● **Given task**
Where a line holds the string "this", return that line.

● **Dataset content**
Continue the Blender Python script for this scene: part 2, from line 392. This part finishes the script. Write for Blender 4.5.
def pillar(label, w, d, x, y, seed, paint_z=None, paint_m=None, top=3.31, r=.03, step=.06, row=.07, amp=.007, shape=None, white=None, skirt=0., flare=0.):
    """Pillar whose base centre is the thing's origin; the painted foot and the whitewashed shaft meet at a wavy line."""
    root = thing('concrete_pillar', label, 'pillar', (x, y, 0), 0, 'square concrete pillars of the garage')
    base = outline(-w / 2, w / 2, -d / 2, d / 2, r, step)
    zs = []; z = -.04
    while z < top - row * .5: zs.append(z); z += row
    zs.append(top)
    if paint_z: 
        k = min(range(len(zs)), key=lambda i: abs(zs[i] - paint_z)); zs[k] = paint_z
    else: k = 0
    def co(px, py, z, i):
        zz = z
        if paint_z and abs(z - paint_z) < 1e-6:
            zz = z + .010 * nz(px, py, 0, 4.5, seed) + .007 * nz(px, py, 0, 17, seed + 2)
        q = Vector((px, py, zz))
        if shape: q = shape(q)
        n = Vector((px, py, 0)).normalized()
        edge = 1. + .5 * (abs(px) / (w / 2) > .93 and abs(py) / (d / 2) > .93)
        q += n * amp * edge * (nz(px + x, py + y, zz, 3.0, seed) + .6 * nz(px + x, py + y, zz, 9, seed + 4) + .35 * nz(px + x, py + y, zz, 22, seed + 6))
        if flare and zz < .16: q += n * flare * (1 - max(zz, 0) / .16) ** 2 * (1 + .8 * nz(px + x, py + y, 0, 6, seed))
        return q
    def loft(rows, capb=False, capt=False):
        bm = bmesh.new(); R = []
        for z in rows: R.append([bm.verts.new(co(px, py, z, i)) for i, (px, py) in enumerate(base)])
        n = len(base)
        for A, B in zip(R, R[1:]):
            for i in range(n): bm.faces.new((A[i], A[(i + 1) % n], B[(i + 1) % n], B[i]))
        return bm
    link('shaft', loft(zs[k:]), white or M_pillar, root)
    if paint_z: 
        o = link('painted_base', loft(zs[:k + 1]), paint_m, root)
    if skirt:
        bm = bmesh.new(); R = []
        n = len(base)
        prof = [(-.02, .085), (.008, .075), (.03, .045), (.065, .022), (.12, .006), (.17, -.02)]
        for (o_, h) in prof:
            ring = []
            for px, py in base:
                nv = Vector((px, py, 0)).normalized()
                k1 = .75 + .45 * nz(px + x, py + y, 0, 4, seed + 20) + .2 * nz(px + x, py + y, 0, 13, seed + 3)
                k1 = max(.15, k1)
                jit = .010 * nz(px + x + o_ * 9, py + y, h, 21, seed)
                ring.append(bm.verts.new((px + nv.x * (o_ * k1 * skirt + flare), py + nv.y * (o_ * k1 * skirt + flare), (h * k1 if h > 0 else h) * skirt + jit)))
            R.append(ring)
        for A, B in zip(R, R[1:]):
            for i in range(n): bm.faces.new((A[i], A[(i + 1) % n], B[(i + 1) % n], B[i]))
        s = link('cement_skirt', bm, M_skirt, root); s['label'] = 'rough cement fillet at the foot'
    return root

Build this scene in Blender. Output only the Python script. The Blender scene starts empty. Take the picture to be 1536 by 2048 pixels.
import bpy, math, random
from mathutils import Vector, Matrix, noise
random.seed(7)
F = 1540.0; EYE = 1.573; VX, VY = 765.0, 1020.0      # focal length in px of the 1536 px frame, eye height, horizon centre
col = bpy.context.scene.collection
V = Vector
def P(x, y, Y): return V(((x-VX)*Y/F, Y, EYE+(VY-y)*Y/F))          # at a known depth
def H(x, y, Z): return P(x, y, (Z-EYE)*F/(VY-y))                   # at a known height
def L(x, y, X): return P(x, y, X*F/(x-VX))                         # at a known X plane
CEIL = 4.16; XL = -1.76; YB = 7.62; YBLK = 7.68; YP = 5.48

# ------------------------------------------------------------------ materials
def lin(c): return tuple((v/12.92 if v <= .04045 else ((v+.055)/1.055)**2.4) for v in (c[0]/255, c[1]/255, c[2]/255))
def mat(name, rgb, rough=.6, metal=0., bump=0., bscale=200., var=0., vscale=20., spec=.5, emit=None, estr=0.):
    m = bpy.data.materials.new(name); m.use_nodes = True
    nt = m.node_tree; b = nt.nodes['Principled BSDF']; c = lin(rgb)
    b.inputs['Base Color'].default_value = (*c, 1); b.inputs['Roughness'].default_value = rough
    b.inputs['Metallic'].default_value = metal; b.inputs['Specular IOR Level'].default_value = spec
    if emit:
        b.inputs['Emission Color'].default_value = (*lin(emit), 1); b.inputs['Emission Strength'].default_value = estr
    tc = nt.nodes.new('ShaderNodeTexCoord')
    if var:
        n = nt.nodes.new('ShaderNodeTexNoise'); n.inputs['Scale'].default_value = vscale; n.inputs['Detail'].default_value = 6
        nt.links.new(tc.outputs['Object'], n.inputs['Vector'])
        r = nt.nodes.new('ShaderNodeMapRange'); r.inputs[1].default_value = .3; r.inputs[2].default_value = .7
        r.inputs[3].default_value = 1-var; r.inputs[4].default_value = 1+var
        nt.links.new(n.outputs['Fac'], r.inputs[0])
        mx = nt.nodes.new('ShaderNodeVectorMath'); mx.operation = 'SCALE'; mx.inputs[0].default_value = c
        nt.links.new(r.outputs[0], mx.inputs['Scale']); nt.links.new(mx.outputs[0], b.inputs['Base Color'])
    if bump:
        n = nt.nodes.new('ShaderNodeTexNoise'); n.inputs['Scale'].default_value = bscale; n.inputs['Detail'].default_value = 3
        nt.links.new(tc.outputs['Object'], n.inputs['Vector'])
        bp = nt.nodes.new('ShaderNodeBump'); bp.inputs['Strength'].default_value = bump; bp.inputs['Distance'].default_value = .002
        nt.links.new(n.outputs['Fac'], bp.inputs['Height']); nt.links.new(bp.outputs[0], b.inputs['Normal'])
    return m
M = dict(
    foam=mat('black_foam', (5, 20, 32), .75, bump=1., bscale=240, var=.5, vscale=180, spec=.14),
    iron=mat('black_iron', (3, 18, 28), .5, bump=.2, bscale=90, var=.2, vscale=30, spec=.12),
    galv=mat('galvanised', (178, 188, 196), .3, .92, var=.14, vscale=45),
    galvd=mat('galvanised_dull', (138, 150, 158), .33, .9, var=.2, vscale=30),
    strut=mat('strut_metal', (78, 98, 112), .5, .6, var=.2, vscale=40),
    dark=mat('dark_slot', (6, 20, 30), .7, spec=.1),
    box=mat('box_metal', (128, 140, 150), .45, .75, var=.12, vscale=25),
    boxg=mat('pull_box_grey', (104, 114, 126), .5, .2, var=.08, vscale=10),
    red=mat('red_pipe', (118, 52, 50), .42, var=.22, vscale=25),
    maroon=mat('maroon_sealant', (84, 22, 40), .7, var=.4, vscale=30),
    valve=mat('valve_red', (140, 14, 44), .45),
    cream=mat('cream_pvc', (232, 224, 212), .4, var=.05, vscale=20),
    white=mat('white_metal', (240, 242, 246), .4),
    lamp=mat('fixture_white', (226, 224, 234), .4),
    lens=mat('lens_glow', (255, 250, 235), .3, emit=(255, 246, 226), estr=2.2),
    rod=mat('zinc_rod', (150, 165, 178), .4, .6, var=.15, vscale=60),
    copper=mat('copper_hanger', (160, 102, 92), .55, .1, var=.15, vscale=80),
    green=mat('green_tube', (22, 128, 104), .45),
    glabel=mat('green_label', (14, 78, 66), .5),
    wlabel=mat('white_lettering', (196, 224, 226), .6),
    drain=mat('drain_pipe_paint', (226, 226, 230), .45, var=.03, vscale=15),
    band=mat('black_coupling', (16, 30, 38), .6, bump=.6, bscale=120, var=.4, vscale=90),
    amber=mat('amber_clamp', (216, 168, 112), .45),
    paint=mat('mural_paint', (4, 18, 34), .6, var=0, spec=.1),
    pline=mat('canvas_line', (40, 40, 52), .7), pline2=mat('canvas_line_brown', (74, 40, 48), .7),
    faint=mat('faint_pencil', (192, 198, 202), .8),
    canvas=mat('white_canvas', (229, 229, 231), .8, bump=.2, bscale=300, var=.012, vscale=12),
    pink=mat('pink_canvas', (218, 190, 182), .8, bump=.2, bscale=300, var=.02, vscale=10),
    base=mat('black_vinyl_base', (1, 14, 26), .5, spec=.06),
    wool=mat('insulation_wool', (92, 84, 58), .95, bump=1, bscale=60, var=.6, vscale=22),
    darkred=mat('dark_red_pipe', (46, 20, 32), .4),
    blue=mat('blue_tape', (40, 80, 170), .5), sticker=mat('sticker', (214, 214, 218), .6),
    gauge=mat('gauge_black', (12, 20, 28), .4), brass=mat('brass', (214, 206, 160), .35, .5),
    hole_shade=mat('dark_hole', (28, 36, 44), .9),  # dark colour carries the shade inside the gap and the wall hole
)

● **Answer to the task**
Continue the Blender Python script for this scene: part 2, from line 392. This part finishes the script. Write for Blender 4.5.
Build this scene in Blender. Output only the Python script. The Blender scene starts empty. Take the picture to be 1536 by 2048 pixels.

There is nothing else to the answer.